Ao mencionar o uso da energia nuclear para fins de defesa do território e da segurança nacional, o ministro conhecido como o das “boas ideias”, também incentivou um deputado federal de extrema direita a declarar, em alto e bom som, que vai apresentar uma Projeto de Emenda Constitucional retirando do artigo 21 da CF a exclusividade do uso pacifico da energia nuclear em território nacional, escancarando a possibilidade de o Brasil fabricar a sua bomba atômica. Nada mais surpreende vindo do atual Congresso Nacional, uma das piores legislaturas, infestado de safardanas agindo contra a vontade popular.

Para não desacreditar mais o lobby a favor das usinas nucleares, houve uma imediata mobilização dos lobistas da Associação Brasileira para o Desenvolvimento de Atividades Nucleares, da Frente Parlamentar Mista da Tecnologia e Atividades Nucleares (grupo de parlamentares oportunistas que apoiam a energia nuclear no Brasil), de acadêmicos beneficiados com o programa nuclear brasileiro, da mídia corporativa; todos unânimes em atacar a proposta do parlamentar extremista.
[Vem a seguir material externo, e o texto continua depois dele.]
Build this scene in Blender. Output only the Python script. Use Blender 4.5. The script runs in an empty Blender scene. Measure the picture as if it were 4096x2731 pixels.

Viram nesta iniciativa como “um tiro no pé”, mais dificuldades aos seus interesses de emplacar a construção de novas usinas nucleares no país. Como é reconhecido, a energia nuclear é amplamente rejeitada pela maioria da população brasileira, e a possibilidade de o país fabricar bombas atômicas só aumentaria a rejeição popular por esta fonte de energia elétrica, e de destruição da vida.

Várias associações científicas também vieram a público repudiar a “PEC da Bomba Atômica”, a Sociedade Brasileira para o Progresso da Ciência, a Academia Brasileira de Ciências, a Sociedade Brasileira de Física e a Sociedade Brasileira de Química. Todavia nada falaram dos resíduos produzidos por usinas nucleares que podem ser usados para a fabricação de artefatos nucleares. Quem é contra fabricar bombas atômicas, por coerência, deveria também combater usinas nucleares.

Inacreditável foi a interpretação que o Estadão Verifica (em parceria com o Projeto Comprova) fez da fala do ministro Silveira. Bem conhecido por suas posições reacionárias, e um ativo defensor da nucleoeletricidade no país, este jornal chegou a publicar que o ministro não falou, o que ele disse.

A lição de ambos episódios é que o tempo do ministro das “boas ideias” esgotou. Deveria se preocupar mais com outros assuntos de sua pasta ligados às páginas policiais, pela venda de licenças ambientais em Minas Gerais; e explicar melhor como se deu o interesse de um grupo empresarial, sem nenhuma experiência na área, por usinas nucleares.